Givaudan with solid growth & integration on track in H1
10 Aug '07
5 min read
North American sales were slightly ahead of last year excluding the ongoing streamlining of lower margin business. Sales in Europe showed an overall strong performance with a double digit growth rate in Eastern Europe and the Middle East. Global sales of Beverages and Dairy were particularly strong along with sustained business momentum in Foodservice.
Gross Profit The pro forma gross profit margin was maintained at 47.6%. The effect of rising raw material costs was offset by an improved product mix, price increases, tight cost control and efficiency gains. The actual gross margin dropped to 47.5% from 49.1%, reflecting the lower profitability of the acquired Quest business.
Earnings before Interest, Tax, Depreciation and Amortisation On a comparable basis, earnings before interest, tax, depreciation and amortisation, or EBITDA, in pro forma terms increased to CHF 478 million from CHF 443 million, resulting in an increase in the EBITDA margin to 21.3% from 20.7%. EBITDA in actual terms decreased to CHF 338 million from CHF 367 million, impacted by the inclusion of CHF 100 million integration related cost in the 2007 result.
Operating Profit: On a comparable basis, the operating profit in pro forma terms increased to CHF 282 million from CHF 248 million, resulting in an improved operating margin of 12.6% compared to 11.6% last year.
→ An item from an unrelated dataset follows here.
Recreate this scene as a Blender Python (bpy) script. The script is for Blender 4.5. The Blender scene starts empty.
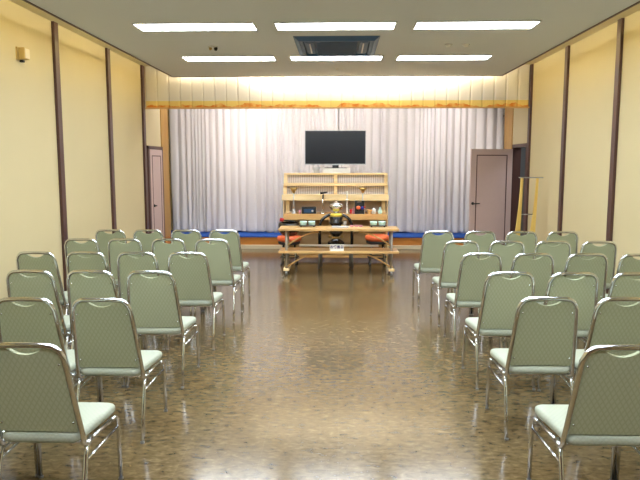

In actual terms, the operating profit declined to CHF 185 million from CHF 313 million.
The actual 2007 result includes one time integration related costs of CHF 100 million and an additional CHF 84 million amortisation of intangible assets resulting from the Quest acquisition.
Cash Flow: Operating cash flow amounted to CHF 157 million compared to CHF 192 million in 2006. Capital expenditures reached CHF 89 million compared to CHF 55 million last year.
Net Profit: The net profit in pro forma terms decreased to CHF 144 million from CHF 180 million, resulting in a margin of 6.4%. The decrease is due to a one time, non cash tax adjustment of CHF 27 million in 2007 and the absence of a one time gain on the sale of land included in last year's figure.
In actual terms, net profit declined to CHF 86 million from CHF 266 million due to the decrease in actual operating profit as explained above, higher financial expenses and the mentioned tax impact.
Integration Progress: After four months, the integration process is well on track. The early assumptions about the strong business complementarities together with the enlarged and strengthened overall capabilities which will support the long term growth and profitability of Givaudan's business have been confirmed throughout the integration activities. End of June 2007 - as planned - the company has successfully achieved all key integration milestones.
The in-depth understanding of the acquired business and the detailed integration plan allows Givaudan to increase its synergy target to CHF 200 million, to be achieved as previously planned by 2010.
The global business transformation project Outlook - to implement a SAP-based system supporting the supply chain, regulatory and finance processes - is on time and on budget. It successfully entered the pilot phase in mid June. The scope of the project has been expanded to include the former Quest sites.
Outlook: For the full year 2007, Givaudan remains confident to outperform the underlying market growth and to improve pro forma profitability. The company plans to apply its successful profitability improvement strategy to the new, combined portfolio by streamlining lower value adding products. These streamlining activities together with the focus on a fast and effective integration may lead to a slight decline in sales in 2008.
Givaudan is confident to achieve the enhanced savings target of CHF 200 million. The first integration achievements have reinforced Givaudan's confidence that the combined capabilities and talents offer a unique platform for accelerated growth and performance improvement. The company is well positioned to grow again above market beginning in 2009 and to reach pre-acquisition margin levels by 2010.